Saturday, February 4, 2012

Heathcliff: What went wrong with him?

Heathcliff features in Wuthering Heights by Emily Bronte and throughout the literature history has been famous for being a passionate lover, a man hell bent on revenge, despicable yet pitiable. His story is no less stirring, born to an n unknown, he was adopted by Mr. Earnshaw and brought to live in the house, treated like a son for years only to be brought down to the level of a servant once Earnshaw died. He fell in love with Catherine, his adoptive sister and together two of them spent many years in lover’s bliss, ignorant of the circumstances and situations of the household until Cathy was unwittingly married off to the rich Edgar Linton and Heathcliff felt the last straw of justice disappear.

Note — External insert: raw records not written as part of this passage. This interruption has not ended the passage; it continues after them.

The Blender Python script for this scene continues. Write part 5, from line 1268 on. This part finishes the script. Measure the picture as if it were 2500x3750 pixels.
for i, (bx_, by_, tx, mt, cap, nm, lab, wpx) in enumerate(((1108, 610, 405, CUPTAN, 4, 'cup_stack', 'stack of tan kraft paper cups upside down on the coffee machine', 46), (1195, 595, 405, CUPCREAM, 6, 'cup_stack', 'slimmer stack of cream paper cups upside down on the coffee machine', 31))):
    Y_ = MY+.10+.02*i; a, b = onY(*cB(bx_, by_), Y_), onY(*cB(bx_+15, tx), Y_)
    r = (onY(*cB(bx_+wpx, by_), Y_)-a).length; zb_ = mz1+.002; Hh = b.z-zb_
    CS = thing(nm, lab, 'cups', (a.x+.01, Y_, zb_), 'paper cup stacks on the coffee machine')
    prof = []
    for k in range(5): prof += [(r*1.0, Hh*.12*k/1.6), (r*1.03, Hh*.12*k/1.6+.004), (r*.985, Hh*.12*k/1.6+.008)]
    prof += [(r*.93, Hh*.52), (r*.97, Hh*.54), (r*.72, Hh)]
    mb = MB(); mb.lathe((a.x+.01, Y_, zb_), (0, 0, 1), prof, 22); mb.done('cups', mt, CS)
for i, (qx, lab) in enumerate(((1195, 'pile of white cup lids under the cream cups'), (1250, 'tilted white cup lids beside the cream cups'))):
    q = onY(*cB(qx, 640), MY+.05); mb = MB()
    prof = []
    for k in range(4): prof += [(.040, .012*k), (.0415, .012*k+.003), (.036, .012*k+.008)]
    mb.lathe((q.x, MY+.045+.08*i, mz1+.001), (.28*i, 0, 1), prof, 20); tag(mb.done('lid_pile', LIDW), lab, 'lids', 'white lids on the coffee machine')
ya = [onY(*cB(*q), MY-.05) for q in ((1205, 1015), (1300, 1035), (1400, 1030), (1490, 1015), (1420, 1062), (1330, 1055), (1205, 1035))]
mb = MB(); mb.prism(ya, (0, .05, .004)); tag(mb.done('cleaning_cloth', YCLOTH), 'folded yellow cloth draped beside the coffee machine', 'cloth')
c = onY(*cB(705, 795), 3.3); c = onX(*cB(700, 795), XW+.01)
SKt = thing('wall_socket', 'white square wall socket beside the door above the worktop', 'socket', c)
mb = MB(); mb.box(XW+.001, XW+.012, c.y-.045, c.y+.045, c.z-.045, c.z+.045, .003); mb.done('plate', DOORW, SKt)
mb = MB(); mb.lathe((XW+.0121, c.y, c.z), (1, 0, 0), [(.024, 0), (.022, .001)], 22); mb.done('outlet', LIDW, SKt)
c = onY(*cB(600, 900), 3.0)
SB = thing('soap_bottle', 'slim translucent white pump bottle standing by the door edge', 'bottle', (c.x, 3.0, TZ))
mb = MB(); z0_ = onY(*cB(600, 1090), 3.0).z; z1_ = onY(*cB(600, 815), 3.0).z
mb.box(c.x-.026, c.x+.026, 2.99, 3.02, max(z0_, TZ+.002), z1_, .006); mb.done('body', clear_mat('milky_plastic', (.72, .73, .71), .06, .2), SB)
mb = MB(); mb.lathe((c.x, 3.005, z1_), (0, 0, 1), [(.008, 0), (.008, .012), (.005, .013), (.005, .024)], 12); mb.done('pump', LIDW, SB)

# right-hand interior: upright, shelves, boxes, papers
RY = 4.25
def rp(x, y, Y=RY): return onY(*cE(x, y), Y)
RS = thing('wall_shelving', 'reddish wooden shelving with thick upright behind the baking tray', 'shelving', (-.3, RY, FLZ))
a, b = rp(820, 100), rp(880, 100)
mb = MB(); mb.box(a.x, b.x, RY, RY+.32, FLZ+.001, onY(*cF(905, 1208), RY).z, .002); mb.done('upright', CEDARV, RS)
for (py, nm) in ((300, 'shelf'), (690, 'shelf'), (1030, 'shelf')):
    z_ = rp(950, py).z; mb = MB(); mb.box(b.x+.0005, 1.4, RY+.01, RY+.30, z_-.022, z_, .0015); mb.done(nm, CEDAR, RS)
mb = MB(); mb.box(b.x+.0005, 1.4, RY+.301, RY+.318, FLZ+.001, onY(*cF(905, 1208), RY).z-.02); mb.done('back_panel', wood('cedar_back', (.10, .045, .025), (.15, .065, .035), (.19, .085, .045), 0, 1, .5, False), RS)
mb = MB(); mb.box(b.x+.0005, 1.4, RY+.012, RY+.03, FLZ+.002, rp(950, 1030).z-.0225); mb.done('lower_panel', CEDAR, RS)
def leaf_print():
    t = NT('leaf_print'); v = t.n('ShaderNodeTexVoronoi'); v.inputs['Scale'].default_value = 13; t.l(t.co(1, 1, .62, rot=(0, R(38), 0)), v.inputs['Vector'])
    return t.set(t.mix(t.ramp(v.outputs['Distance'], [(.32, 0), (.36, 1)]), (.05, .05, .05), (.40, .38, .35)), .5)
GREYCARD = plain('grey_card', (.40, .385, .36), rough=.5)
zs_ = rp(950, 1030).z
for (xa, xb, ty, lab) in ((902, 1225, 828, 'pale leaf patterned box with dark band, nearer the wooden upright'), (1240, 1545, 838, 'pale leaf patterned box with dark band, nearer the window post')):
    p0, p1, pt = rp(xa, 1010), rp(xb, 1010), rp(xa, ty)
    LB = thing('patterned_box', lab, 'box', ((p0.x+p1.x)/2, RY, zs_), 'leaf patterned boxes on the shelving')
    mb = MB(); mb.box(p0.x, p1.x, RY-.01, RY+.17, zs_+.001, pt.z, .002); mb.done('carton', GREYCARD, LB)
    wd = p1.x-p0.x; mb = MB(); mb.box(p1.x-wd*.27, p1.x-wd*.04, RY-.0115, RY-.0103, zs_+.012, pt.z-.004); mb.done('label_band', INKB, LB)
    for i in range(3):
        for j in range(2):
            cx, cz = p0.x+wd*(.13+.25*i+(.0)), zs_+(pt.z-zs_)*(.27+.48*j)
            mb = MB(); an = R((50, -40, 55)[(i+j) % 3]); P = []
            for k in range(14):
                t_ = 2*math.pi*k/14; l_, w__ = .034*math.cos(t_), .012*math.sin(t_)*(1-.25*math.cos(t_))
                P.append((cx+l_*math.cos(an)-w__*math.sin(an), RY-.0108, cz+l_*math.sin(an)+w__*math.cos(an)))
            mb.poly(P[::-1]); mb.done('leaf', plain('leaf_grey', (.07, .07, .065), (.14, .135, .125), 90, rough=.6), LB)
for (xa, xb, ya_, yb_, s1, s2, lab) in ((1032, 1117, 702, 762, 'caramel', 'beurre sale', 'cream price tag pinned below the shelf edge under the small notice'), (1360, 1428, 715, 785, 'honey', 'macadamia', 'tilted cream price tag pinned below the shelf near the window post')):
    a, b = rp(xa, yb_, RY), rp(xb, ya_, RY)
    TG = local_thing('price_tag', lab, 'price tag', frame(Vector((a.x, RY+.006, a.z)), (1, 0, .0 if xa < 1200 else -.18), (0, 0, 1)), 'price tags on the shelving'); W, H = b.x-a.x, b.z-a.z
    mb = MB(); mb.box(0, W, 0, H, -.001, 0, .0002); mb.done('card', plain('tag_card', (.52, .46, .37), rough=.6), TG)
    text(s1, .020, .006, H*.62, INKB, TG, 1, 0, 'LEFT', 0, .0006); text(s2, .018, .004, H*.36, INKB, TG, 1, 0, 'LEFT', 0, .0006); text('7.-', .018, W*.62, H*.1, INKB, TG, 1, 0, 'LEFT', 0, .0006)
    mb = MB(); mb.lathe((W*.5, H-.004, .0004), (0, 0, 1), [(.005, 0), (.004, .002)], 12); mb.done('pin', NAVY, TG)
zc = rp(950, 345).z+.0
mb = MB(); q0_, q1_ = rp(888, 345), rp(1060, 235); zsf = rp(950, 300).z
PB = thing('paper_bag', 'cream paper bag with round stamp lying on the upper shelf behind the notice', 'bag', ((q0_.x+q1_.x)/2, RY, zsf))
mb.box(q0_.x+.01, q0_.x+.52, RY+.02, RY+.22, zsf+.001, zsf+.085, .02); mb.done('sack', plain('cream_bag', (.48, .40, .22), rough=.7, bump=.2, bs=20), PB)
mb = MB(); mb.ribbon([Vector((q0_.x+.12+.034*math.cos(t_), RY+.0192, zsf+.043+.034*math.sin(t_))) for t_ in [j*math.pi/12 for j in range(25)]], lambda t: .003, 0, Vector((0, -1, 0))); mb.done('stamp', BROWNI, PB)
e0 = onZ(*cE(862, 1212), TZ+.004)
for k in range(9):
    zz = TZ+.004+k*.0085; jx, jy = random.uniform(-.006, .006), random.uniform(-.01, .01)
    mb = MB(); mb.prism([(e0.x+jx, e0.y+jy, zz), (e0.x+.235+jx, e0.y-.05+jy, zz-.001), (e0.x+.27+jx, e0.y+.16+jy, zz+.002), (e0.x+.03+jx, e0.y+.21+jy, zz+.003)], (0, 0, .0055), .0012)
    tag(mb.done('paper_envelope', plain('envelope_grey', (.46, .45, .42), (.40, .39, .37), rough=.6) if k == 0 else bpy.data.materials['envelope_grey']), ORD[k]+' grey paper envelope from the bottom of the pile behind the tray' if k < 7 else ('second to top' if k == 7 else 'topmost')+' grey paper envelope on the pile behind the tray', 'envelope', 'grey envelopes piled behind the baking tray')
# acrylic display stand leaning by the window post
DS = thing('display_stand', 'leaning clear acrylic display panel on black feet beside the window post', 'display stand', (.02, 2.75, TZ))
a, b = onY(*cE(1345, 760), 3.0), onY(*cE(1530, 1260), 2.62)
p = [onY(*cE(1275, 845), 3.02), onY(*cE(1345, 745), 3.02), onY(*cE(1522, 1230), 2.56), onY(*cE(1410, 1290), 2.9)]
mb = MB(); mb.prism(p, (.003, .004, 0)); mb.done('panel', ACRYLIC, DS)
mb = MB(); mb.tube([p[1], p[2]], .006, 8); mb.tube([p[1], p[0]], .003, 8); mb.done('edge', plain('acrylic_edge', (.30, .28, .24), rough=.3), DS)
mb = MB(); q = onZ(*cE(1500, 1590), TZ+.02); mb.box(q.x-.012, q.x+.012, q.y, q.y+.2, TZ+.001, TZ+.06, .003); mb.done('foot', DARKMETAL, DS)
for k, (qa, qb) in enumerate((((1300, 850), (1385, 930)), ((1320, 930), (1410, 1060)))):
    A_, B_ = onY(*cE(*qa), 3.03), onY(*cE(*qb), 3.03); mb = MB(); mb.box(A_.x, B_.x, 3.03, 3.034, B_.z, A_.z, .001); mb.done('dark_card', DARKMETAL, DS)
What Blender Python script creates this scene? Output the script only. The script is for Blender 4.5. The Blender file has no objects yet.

Life had not been fair to Heathcliff and now theories abound on why he acted the way he did. Through the discourses of the servants and later descriptions in the book, it has been supposed that Heathcliff was an illegitimate son of Mr. Earnshaw and guilt in the father prompts him to be exceedingly kind to his lost son, so much so that his legal heir, Hindley feels neglected. This is the seed of the first hurt in Heathcliff’s life. He hated tremendously hated by Hindley who doesn’t lose an opportunity to belittle the dark gypsy boy. Things take a turn for the worse when Mr. Earnshaw dies and Hindley takes charge only to banish Heathcliff into the life of a servant. This creates ground for the second hurt.
Heathcliff had not been born into riches but as a impressionable young boy had Mr. Earnshaw provide for him, he was loved and lived luxuriously till he was turned a mere servant. This might have affected his already weak psyche and he suffered from humiliation over his lost identity. To make matters worse, people started being overtly kind to him, the cook, the maid and the housekeeper. And it has been made obvious that Heathcliff does not take kindness as mere kindness but more as a sign of pity and he resented that. His origins are shrouded in doubt but whatever life he had, that of a gypsy boy, it had been tough that it matured the little boy and he came to trust no one.Mr. Earnshaw was a father figure and slowly he took a liking for Cathy, the boisterous younger daughter of Earnshaw.
Cathy had a wild streak about her and being with Heathcliff ignited that further, the two would indulge in games and wild chases across the moor and when Mr. Earnshaw died, this companionship was taken away from Heathcliff when Cathy was forced to change into a lady. Not accustomed to change, Heathcliff didn’t take it too well and instead grew distant and colder. Cathy loved him fiercely and the only way she could devise to relieve him of his life or servitude was by marrying her rich suitor, Edgar and propelling Heathcliff with her money. Obviously, Heathcliff rejected this and it turned into the greatest hurt of his life, spurned by the only girl he had ever loved, the only surviving person who he cared for. Heathcliff ran away with revenge in his heart, blaming everyone else for his tragedy.
He was already mistrustful of people and with the situation in hand never looked at solutions to problems and instead chose to dwell in his past, inkling for revenge and formulating a plan for that. He did have his revenge, he destroyed Hindley, who he blamed for his misery and destroyed Cathy emotionally who was still in love with him and in doing this, he destroyed himself all over again. He never wanted to better his own situation and instead focused on breaking the bonds that held him to sanity, his closest relations, he destroyed them all.
It is easy to dismiss Heathcliff as a negative person, hell bent on revenge but to dig deeper into his mind, we come across the hurts he had been through and how they shaped him. He was already held to sanity by fine chains in infancy when he had no proper life(this is all guesswork but pretty obvious from the book) and he trusted Mr. Earnshaw only to lose him and loved Cathy only to have her leave him. It broke the man and he chose to recline into the safety of his mind and past. He chose to ignore everyone else who loved him or could save him and lived in the hell he created for himself, turning bitter day by day.
He has been portrayed as mad-mad but he was far from mad, he lived in a fantasy he created for himself where he and Cathy were together again. He knew very well he could not have his father back and the only practical choice was Cathy and he clung to her, not accepting that she might be gone forever. She, on her part never let him go as well and they created a parasitic relationship with each other that destroyed their families. When he came out of his fantasy to see the reality, it enraged him and he went on to destroy the thing that had destroyed his fantasy. Revenge does feel like the right thing to do if you feel you have been wronged and in case of Heathcliff, he blamed everyone else for his miseries.
In the end, he craved loved so much that he was willing to be with the corpse of Cathy only to feel her loving embrace once again, he cried out for the ghost of Cathy to haunt him only to have someone tell him they loved him and he died in agony over Cathy only to have her save him.